> WHAT IS REQUIRED
Make an exact copy of the data below, leaving out every picture.

-- begin INFORMATION PROVIDED --

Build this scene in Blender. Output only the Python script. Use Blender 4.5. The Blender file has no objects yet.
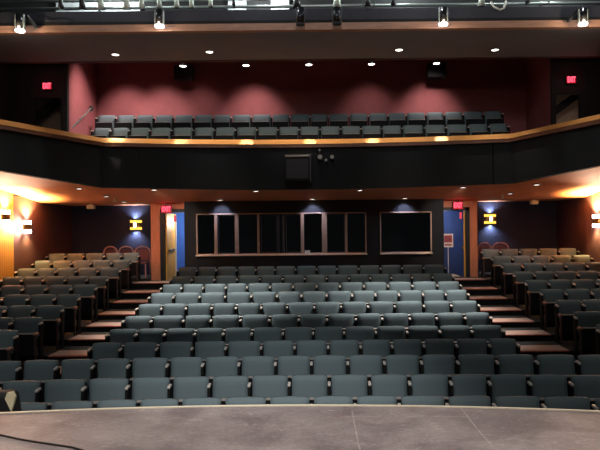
import bpy, bmesh, math, random
from mathutils import Vector, Matrix
random.seed(7)
C = bpy.context.scene.collection
PI = math.pi
F, CX, CY, ROLL, CAMZ = 600.0, 327.0, 230.0, 0.0105, 3.0

def P(px, py, d):
    """a photograph pixel at distance d in front of the lens -> world point"""
    u, v = px - CX, py - CY
    return Vector(((u - ROLL * v) * d / F, d, CAMZ - (v + ROLL * u) * d / F))

def X(px, d, py=240): return P(px, py, d).x

# ------------------------------------------------------------------ materials
def mat(name, col, rough=0.6, metal=0.0, var=0.0, scale=8.0, emit=None, estr=0.0, spec=0.5, stretch=None, bump=0.0):
    m = bpy.data.materials.new(name); m.use_nodes = True
    nt = m.node_tree; b = nt.nodes['Principled BSDF']
    b.inputs['Base Color'].default_value = (*col, 1)
    b.inputs['Roughness'].default_value = rough
    b.inputs['Metallic'].default_value = metal
    b.inputs['Specular IOR Level'].default_value = spec
    if emit:
        b.inputs['Emission Color'].default_value = (*emit, 1)
        b.inputs['Emission Strength'].default_value = estr
    if var > 0 or bump > 0:
        tc = nt.nodes.new('ShaderNodeTexCoord'); n = nt.nodes.new('ShaderNodeTexNoise')
        n.inputs['Scale'].default_value = scale; n.inputs['Detail'].default_value = 4
        src = tc.outputs['Object']
        if stretch:
            mp = nt.nodes.new('ShaderNodeMapping'); mp.inputs['Scale'].default_value = stretch
            nt.links.new(src, mp.inputs['Vector']); src = mp.outputs['Vector']
        nt.links.new(src, n.inputs['Vector'])
        if var > 0:
            r = nt.nodes.new('ShaderNodeValToRGB')
            r.color_ramp.elements[0].position = 0.3; r.color_ramp.elements[1].position = 0.7
            r.color_ramp.elements[0].color = (*[c * (1 - var) for c in col], 1)
            r.color_ramp.elements[1].color = (*[min(1, c * (1 + var)) for c in col], 1)
            nt.links.new(n.outputs['Fac'], r.inputs['Fac']); nt.links.new(r.outputs['Color'], b.inputs['Base Color'])
        if bump > 0:
            bp = nt.nodes.new('ShaderNodeBump'); bp.inputs['Strength'].default_value = bump
            nt.links.new(n.outputs['Fac'], bp.inputs['Height']); nt.links.new(bp.outputs['Normal'], b.inputs['Normal'])
    return m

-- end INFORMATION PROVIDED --

> EXERCISE OUTPUT
Build this scene in Blender. Output only the Python script. Use Blender 4.5. The Blender file has no objects yet.
import bpy, bmesh, math, random
from mathutils import Vector, Matrix
random.seed(7)
C = bpy.context.scene.collection
PI = math.pi
F, CX, CY, ROLL, CAMZ = 600.0, 327.0, 230.0, 0.0105, 3.0

def P(px, py, d):
    """a photograph pixel at distance d in front of the lens -> world point"""
    u, v = px - CX, py - CY
    return Vector(((u - ROLL * v) * d / F, d, CAMZ - (v + ROLL * u) * d / F))

def X(px, d, py=240): return P(px, py, d).x

# ------------------------------------------------------------------ materials
def mat(name, col, rough=0.6, metal=0.0, var=0.0, scale=8.0, emit=None, estr=0.0, spec=0.5, stretch=None, bump=0.0):
    m = bpy.data.materials.new(name); m.use_nodes = True
    nt = m.node_tree; b = nt.nodes['Principled BSDF']
    b.inputs['Base Color'].default_value = (*col, 1)
    b.inputs['Roughness'].default_value = rough
    b.inputs['Metallic'].default_value = metal
    b.inputs['Specular IOR Level'].default_value = spec
    if emit:
        b.inputs['Emission Color'].default_value = (*emit, 1)
        b.inputs['Emission Strength'].default_value = estr
    if var > 0 or bump > 0:
        tc = nt.nodes.new('ShaderNodeTexCoord'); n = nt.nodes.new('ShaderNodeTexNoise')
        n.inputs['Scale'].default_value = scale; n.inputs['Detail'].default_value = 4
        src = tc.outputs['Object']
        if stretch:
            mp = nt.nodes.new('ShaderNodeMapping'); mp.inputs['Scale'].default_value = stretch
            nt.links.new(src, mp.inputs['Vector']); src = mp.outputs['Vector']
        nt.links.new(src, n.inputs['Vector'])
        if var > 0:
            r = nt.nodes.new('ShaderNodeValToRGB')
            r.color_ramp.elements[0].position = 0.3; r.color_ramp.elements[1].position = 0.7
            r.color_ramp.elements[0].color = (*[c * (1 - var) for c in col], 1)
            r.color_ramp.elements[1].color = (*[min(1, c * (1 + var)) for c in col], 1)
            nt.links.new(n.outputs['Fac'], r.inputs['Fac']); nt.links.new(r.outputs['Color'], b.inputs['Base Color'])
        if bump > 0:
            bp = nt.nodes.new('ShaderNodeBump'); bp.inputs['Strength'].default_value = bump
            nt.links.new(n.outputs['Fac'], bp.inputs['Height']); nt.links.new(bp.outputs['Normal'], b.inputs['Normal'])
    return m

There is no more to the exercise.